Paul Goble
Staunton, Aug. 18 – The National Accent portal, which supports and covers Moscow’s nationality policies, has launched a series of films on how various non-Russian peoples joined what the portal calls “the friendly family of peoples of Russia.’ The first to get the treatment are the Setu and the Kalmyks, but the next such films are to cover the Circassians and Altai people.
This is an expansion into the popular domain by the Putin regime of ideas that Soviet historians promoted as well. (For the most comprehensive examination of that effort, see Lowell Tillett’s 1969 classic study The Great Friendship.) (nazaccent.ru/content/44391-nacionalnyj-akcent-pristupil-k-semkam-filma-o-tom-kak-kalmykiya-voshla-v-sostav-rossii/).

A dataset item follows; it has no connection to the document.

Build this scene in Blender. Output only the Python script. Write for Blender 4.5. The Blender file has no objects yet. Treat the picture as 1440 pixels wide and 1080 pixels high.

In a few cases, the story of the absorption of the non-Russian nations can easily be made to fit the Procrustean bed Moscow is insisting on, that they joined voluntarily and have lived happily ever afterwards with a Russian dominated and Russifying social and political system. But for most, the situation was and remains fundamentally different.
The Circassians are certainly among the latter category. They fought against Russian occupation for 101 years, were subject to a genocidal mass deportation at the end of that conflict, then were divided into a series of nationalities by the Soviet system, something the Russian Federation continues, and are actively seeking to unite and restore a Circassian state.
Consequently, in their case, putting out a film which whitewashes all of this and promotes a completely false alternative version of their history is more likely to offend than convince – and even to spark additional resistance to Russification. It will be interesting to see whether National Accent continues or quietly shelves it lest it make the situation for Moscow worse.